Im Juni deckte das Enthüllungsmedium „The Intercept Brasil“ des US-Journalisten Glenn Greenwald auf, dass Moro und die Staatsanwaltschaft wahrscheinlich zusammenarbeiteten, um Lula hinter Gitter zu bringen und seine Wahl zu verhindern. Die Urteile gegen Lula stehen auf immer wackligeren Beinen. Der Oberste Gerichtshof will bald wegen Befangenheit von Richter Moro abstimmen. Sollte es dafür eine Mehrheit geben, werden alle Urteile gegen Lula aufgehoben – und er darf bei den nächsten Wahlen antreten.
Dass Lula seit Freitag wieder ein freier Mann ist, verdankt er dem Obersten Gerichtshof. Am Donnerstagabend hatte dieser eine Abstimmung darüber abgeschlossen, ob erst nach Ausschöpfung aller Rechtsmittel eine Haftstrafe vollstreckt werden kann. 2016 hatte der STF entschieden, dass eine Haft möglich ist, auch wenn noch nicht alle Rechtsmittel ausgeschöpft sind. Dieses Urteil wurde nun gekippt.
Unumstritten ist die Entscheidung nicht. Viele Kriminelle, so Kritiker*innen, würden nun freikommen. Diejenigen, die sich teure Anwälte leisten können, würden durch Berufungsverfahren Haftstrafen verzögern.
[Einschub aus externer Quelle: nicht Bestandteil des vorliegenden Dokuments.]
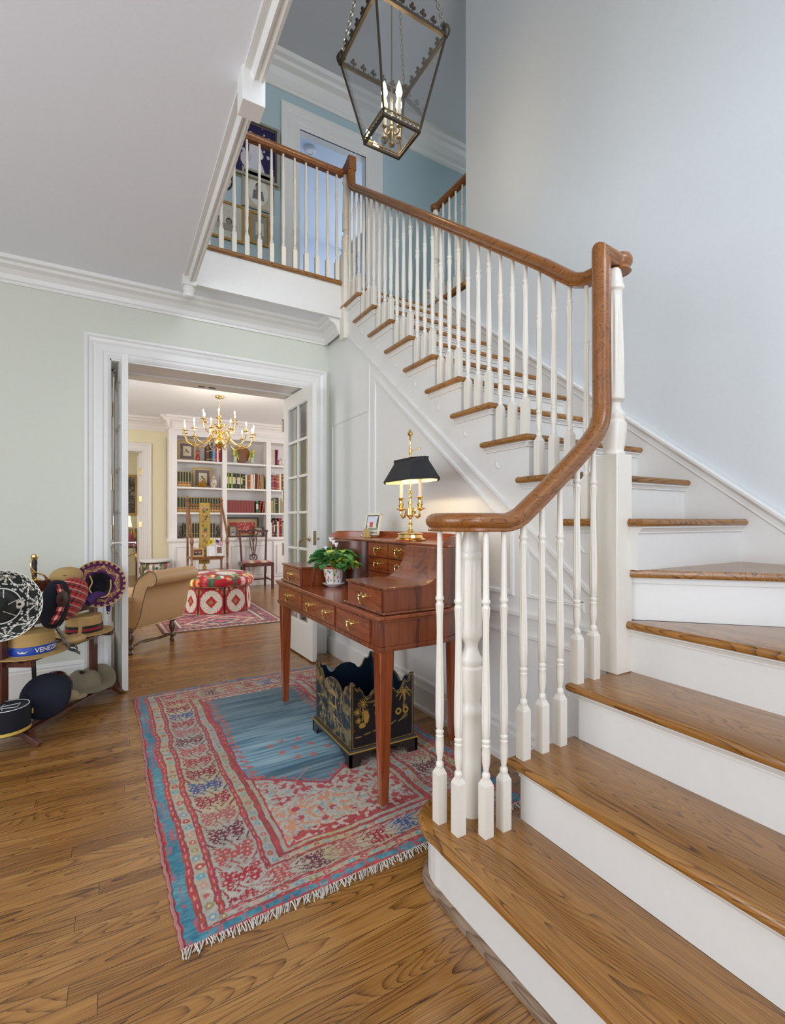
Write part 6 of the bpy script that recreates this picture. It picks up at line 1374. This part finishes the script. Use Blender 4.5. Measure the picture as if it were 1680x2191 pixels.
# library steps
M['steps'] = wood('steps_wood', (.05, .016, .006), (.20, .075, .022), (.33, .14, .045), 'z', 1.5, .3, ring=14)
ls = thing('library_steps', 'tall turned wood library steps with handrails before the bookcase', 'library steps', (1.205, 7.5, 0))
def turned(x, y, z0_, z1_, fin, r=.017):
    H_ = z1_-z0_; m = MB(); m.lathe([(r*.7, 0), (r, .02), (r*.9, H_*.22), (r*1.15, H_*.24), (r*.75, H_*.26), (r*1.05, H_*.42), (r*.8, H_*.60), (r*1.2, H_*.62), (r*.8, H_*.64), (r*1.05, H_*.80), (r*1.1, H_)], (x, y, z0_), 12)
    if fin: m.lathe([(r*1.3, 0), (r*1.4, .02), (r*.8, .04), (r*1.5, .06), (r*1.2, .085), (r*.5, .10), (r*.6, .112), (.001, .125)], (x, y, z1_ - .03), 12)
    return m
for s_ in (-1, 1):
    m = turned(s_*.243, .25, 0, 1.385, True); part('post', m, 'steps', ls); m = turned(s_*.243, -.20, 0, .78, False, .018); m.lathe([(.020, 0), (.024, .02), (.026, .07), (.020, .10), (.014, .115)], (s_*.243, -.20, .76), 12); part('post', m, 'steps', ls)
    m = MB().tube([(s_*.243, -.20, .875), (s_*.243, .02, 1.13), (s_*.243, .245, 1.375)], .0155, 10, scale=[.9, 1.15, .9]); part('handrail', m, 'steps', ls)
m = MB().box(-.243, .238, 1.325, .243, .262, 1.365); part('top_rail', m, 'steps', ls, .004)
for z, y0_, y1_ in ((.20, -.22, -.02), (.385, -.10, .12), (.575, .04, .26)): m = MB().box(-.25, y0_, z - .022, .25, y1_, z); m.box(-.23, y0_ + .01, z - .05, .23, y0_ + .03, z - .022); part('step', m, 'steps', ls, .004)
for s_ in (-1, 1):
    for y, z0_, z1_ in ((-.09, .20, .365), (.06, .385, .555)): m = turned(s_*.21, y, z0_, z1_, False, .013); part('baluster', m, 'steps', ls)
# needlework bell pull
cv = Canvas(30, 200, .155, 1.0, (.46, .30, .07)); rs = random.Random(12)
for k in range(6):
    yc = .08 + k*.165
    for _ in range(9): x, y = rs.uniform(.035, .12), yc + rs.uniform(-.06, .06); cv.disc(x, y, rs.uniform(.008, .018), rs.choice([(.42, .08, .10), (.50, .20, .20), (.35, .06, .12), (.05, .12, .05), (.55, .35, .25)]))
    cv.line([(.04, yc-.07), (.08, yc), (.12, yc+.06)], .006, (.05, .12, .05)); cv.line([(.11, yc-.07), (.08, yc), (.04, yc+.06)], .006, (.05, .12, .05))
for e in ((0, 0, .008, 1), (.147, 0, .155, 1)): cv.rect(*e, (.35, .22, .05))
bp_ = thing('bell_pull', 'gold needlework hanging with roses and tassel draped on the library steps', 'wall hanging', (1.205, 7.725, 1.375))
m = MB().grid(30, 200, lambda U, V: (-.085 + .150*U, -.010 - .01*np.sin(V*3), -.92 + .925*V), cv.fn()); part('strip', m, 'v_cloth', bp_)
m = MB(); m.lathe([(.012, 0), (.018, -.02), (.012, -.03), (.028, -.07), (.036, -.13), (.001, -.13)][::-1], (-.01, -.02, -.90), 16); part('tassel', m, flat('gold_silk', (.42, .27, .05), .6, bump=.8, bscale=150), bp_)
t_ = framed('small_photo', 1.005, .5755, 1.165, .70, 'tan', (lambda c: (person(c, .33, .08, .55, (.05, .04, .05)), person(c, .70, .08, .55, (.10, .08, .10)), c)[2])(Canvas(50, 40, 1, 1, (.22, .08, .06))), 'gold framed photo of two people in dark clothes on the upper step', .018, 7.60)
fo = thing('open_card', 'white open folder with a framed portrait leaf on the upper step', 'card', (1.335, 7.63, .576))
m = MB(); m.add([(-.125, -.035, .0), (0, 0, 0), (0, .02, .175), (-.125, -.015, .175), (-.125, -.037, .0), (0, -.002, 0), (0, .018, .175), (-.125, -.017, .175)], [(0, 3, 2, 1), (4, 5, 6, 7), (0, 1, 5, 4), (2, 3, 7, 6)]); m.add([(0, 0, 0), (.11, -.035, 0), (.11, -.015, .15), (0, .02, .15)], [(0, 1, 2, 3)]); part('leaf', m, 'white', fo)
m = MB().add([(.025, -.012, .04), (.088, -.033, .04), (.088, -.022, .13), (.025, -.002, .13)], [(0, 1, 2, 3)]); part('portrait', m, flat('sepia_portrait', (.22, .11, .07), .6), fo)
m = MB(); m.tube([(-.1, -.03, .002), (-.1, -.05, -.0), (.1, -.045, .0)], .002, 5); part('easel_wire', m, 'black', fo)
def flag(x, z, cv, lab, rz):
    t = thing('small_flag', lab, 'flag', (x, 7.60, .577)); m = MB().tube([(0, 0, 0), (-.008, 0, .27 + z)], .0018, 5); part('stick', m, 'mah', t)
    m = MB(); m.grid(cv.nu, cv.nv, lambda U, V: (-.008 + .11*U*math.cos(rz), .012*np.sin(U*6), .25 + z - .075*(1-V) + .11*U*math.sin(rz)), cv.fn()); part('cloth', m, 'v_cloth', t)
cv = Canvas(36, 26, 1, 1, (.70, .56, .02)); cv.disc(.5, .5, .16, (.25, .18, .05), .25); cv.line([(.35, .2), (.65, .75)], .05, (.30, .20, .05)); flag(1.23, -.03, cv, 'little yellow flag with a dark emblem stuck by the white folder', .55)
cv = Canvas(36, 26, 1, 1, (.66, .64, .62)); cv.c[(np.mod(cv.Y*7, 1) < .5)] = (.45, .03, .04); cv.rect(0, .46, .42, 1, (.02, .04, .18)); flag(1.345, .0, cv, 'little red white and blue striped flag above the white folder', -.35)
# china drum planter
pl = solo('china_planter', lathe_col([(.17, 0), (.19, .03), (.205, .20), (.205, .35), (.195, .46), (.20, .49)], 150, 60, floral(150, 60, (.05, .09, .05), 21, 420, [(.62, .55, .50), (.50, .12, .10), (.55, .30, .22), (.10, .18, .08), (.04, .07, .05)], (.03, .09))), 'v_glaze', 'round dark floral china planter by the library doorway casing', 'planter', (.548, 8.12, 0))
m = MB().lathe([(.205, .485), (.212, .50), (.212, .515), (.20, .520), (.001, .516)], seg=40); part('rim', m, 'white', pl)
m = MB().lathe([(.2075, .47), (.2085, .482)], seg=40, cap=False); part('dark_line', m, 'black', pl)
# scroll-armed settee
M['suede'] = flat('tan_leather', (.50, .30, .14), .55, bump=.06, bscale=50)
se = thing('scroll_settee', 'tan leather settee with a scrolled end and dark turned legs beside the door', 'settee', (.42, 4.79, 0), rad(45))
pr = [(.02, .20)] + [(-.005 + .0*z, z) for z in (.30, .42)] + [(-.012, .50), (-.03, .54)] + [(-.055 + .068*math.cos(rad(a)), .612 + .068*math.sin(rad(a))) for a in range(-75, -286, -15)] + [(.06, .62), (.10, .55), (.12, .44), (.12, .20)]
m = MB(); xs_ = [-.265, -.26, -.1, .05, .2, .262, .285, .30]; vs = []; n = len(pr)
for i, x in enumerate(xs_):
    for y, z in pr:
        f_ = 1 if z > .5 else max(0, (z-.2)/.3); xx = (x - .08*(1-f_) if x < -.2 else x) if x < .2 else .14 + (x-.14)*(.55 + .45*f_); sc_ = 1.0 if i < 6 else (.93 if i == 6 else .55)
        yy, zz = y, z
        if z > .5: yy, zz = -.055 + (y+.055)*sc_, .612 + (z-.612)*sc_
        vs.append((xx, yy, zz))
fs = [(i*n+q, i*n+(q+1) % n, (i+1)*n+(q+1) % n, (i+1)*n+q) for i in range(len(xs_)-1) for q in range(n)] + [tuple(range(n))[::-1], tuple((len(xs_)-1)*n + q for q in range(n))]
m.add(vs, fs, True); part('scroll_arm', m, 'suede', se)
m = MB(); m.tube([(-.268 - .08*(1 - (1 if z > .5 else max(0, (z-.2)/.3))), y, z) for y, z in pr], .004, 6, closed=True); part('welt', m, flat('dark_welt', (.16, .10, .05), .6), se)
m = MB().box(-.45, .10, .20, .12, .9, .42); m.box(-.46, .10, .40, .20, .9, .46); part('seat', m, 'suede', se, .02)
m = MB().tube([(-.33 + .54*i/30, -.006, .202) for i in range(31)], .004, 5); part('nail_trim', m, 'oldbrass', se)
M['leg_wood'] = flat('dark_bronze_wood', (.10, .05, .02), .3, coat=.4)
for x, y in ((.095, .02), (-.40, .02), (.095, .85), (-.40, .85)):
    m = MB().lathe([(.016, 0), (.026, .012), (.020, .025), (.014, .035), (.024, .045), (.026, .06), (.016, .07), (.014, .085), (.028, .12), (.032, .145), (.022, .17), (.018, .18), (.028, .19), (.028, .205)], (x, y, 0), 16); part('leg', m, 'leg_wood', se)
m = MB().tube([tuple(p) for p in spline([(.115, 0, .05), (.05, .02, .065), (-.05, .05, .055), (-.25, .05, .065), (-.40, .01, .05)], 6)], .012, 7, scale=[.8 + .4*abs(math.sin(i*.5)) for i in range(25)]); part('stretcher', m, 'leg_wood', se)
# room beyond the far doorway
cv = Canvas(50, 60, 1, 1, (.06, .055, .04)); n_ = vn(cv.X*9, cv.Y*9, 3)*vn(cv.X*30, cv.Y*30, 4); cv.c[n_ > .3] = (.16, .15, .11); cv.c[n_ > .5] = (.30, .26, .18); cv.disc(.5, .3, .12, (.30, .10, .05))
framed('landscape_painting', -.35, 1.22, .42, 2.02, 'gilt', cv, 'dark painting in a pale gilt frame in the room beyond the library', .04, 10.98, .04)
tb = thing('side_table', 'dark side table with brass details in the room beyond the library', 'table', (.20, 10.3, 0))
m = MB().box(-.28, -.22, .60, .22, .22, .64); part('top', m, 'darkmah', tb, .004)
for x, y in ((-.25, -.19), (.19, -.19), (-.25, .19), (.19, .19)): m = MB().box(x-.018, y-.018, 0, x+.018, y+.018, .60); part('leg', m, 'darkmah', tb)
m = MB(); m.tube([(-.2, -.20, .52), (0, -.215, .44), (.18, -.20, .52)], .012, 6); m.ball((.17, -.23, .42), (.025, .02, .09), 10, 8); part('brass_swag', m, 'brass', tb)
lm = thing('table_lamp', 'table lamp with a white drum shade in the room beyond the library', 'lamp', (.14, 10.35, .641))
m = MB().lathe([(.07, 0), (.06, .02), (.03, .05), (.06, .14), (.05, .22), (.015, .30), (.01, .36)], seg=18); part('base', m, 'gilt', lm); m = MB().lathe([(.17, .35), (.14, .56)], seg=24, cap=False); part('lamp_shade', m, glow('lit_linen_shade', (.95, .88, .72), .8), lm)
solo('patterned_cushion', (lambda m: m)(MB().grid(40, 40, lambda U, V: (-.18 + .36*U, -.05 - .05*np.sin(PI*U)*np.sin(PI*V), .0 + .32*V), floral(40, 40, (.45, .14, .20), 31, 70, None, (.1, .2)).fn())), 'v_cloth', 'bright pink and green flowered cushion before the table lamp', 'cushion', (.22, 10.08, .645))
m = MB(); m.add([(.06, .0, .0)], []) if False else m.box(-.03, -.004, -.012, .03, .0, .012); solo('ceiling_sensor', m, 'white', 'tiny white sensor plate on the library ceiling', 'sensor', (.62, 6.1, LZ - .013))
Ein Rückfall in die alten Zeiten der Straflosigkeit?
Nur ein Etappensieg der Linken
Die Rechte schäumte nach der Entscheidung. Im Netz forderten mehrere Politiker den Obersten Gerichtshof zu schließen. Militärs drohten, die Freilassung von Lula nicht zu akzeptieren. Von Putschstimmung war zu lesen. In mehreren Städten gingen am Wochenende rechte Gruppen auf die Straße. Präsident Bolsonaro, der im Wahlkampf verkündete, Lula im Gefängnis „verrotten“ zu lassen, beschimpfte seinen Konkurrenten wüst auf Twitter.
Doch für den Rechtsradikalen könnte die Freilassung sogar von Nutzen sein. Denn der gemeinsame Feind Lula könnte die Reihen der zerstrittenen Rechten wieder schließen. In den letzten Wochen hatte es heftig geknallt zwischen Regierung, seiner Partei und dem Militär. Viele ehemalige Unterstützer*innen gingen auf Distanz zu Bolsonaro.
Für die kriselnde Linke ist Lulas Freilassung ein Grund zum Feiern. Mehr als ein Etappensieg ist es allerdings nicht. Die überschwängliche Begeisterung über Lulas Freilassung zeugt auch von der Schwäche der Linken. Die Opposition gegen die Bolsonaro-Regierung ist schwach. Viele Linke haben all ihre Kräfte in die Freilassung von Lula gesteckt. Die Devise: Wenn Lula frei ist, wird alles besser.
Doch ob der Ex-Präsident wirklich den ersehnten Wandel herbeiführen kann, ist fraglich. Nicht wenige kritisieren außerdem den Personenkult um Lula und die Ausblendung von Fehltritten seiner Regierung. Doch einen Plan B oder eine alternative Persönlichkeit hat Brasiliens Linke nicht vorzuweisen.
Hinzu kommt: Lula ist nur vorübergehend frei, nämlich bis seine Berufungsmöglichkeiten erschöpft sind. Es gibt weitere Anklagen gegen Lula und es ist nicht unwahrscheinlich, dass er wieder inhaftiert wird.
Und Lula selbst? Der gibt sich kämpferisch, kündigte an, Brasilien zu bereisen und das Land wieder zu einen. Kurz vor seiner Freilassung postete er ein durchaus skurriles Video auf Twitter. Dort war Lula schwitzend und Gewichte stemmend beim Training in einem Fitnessstudio zu sehen, unterlegt mit dem Lied „Eye of the Tiger“. Es war eine unmissverständliche Ansage: Macht euch gefasst, ich bin zurück.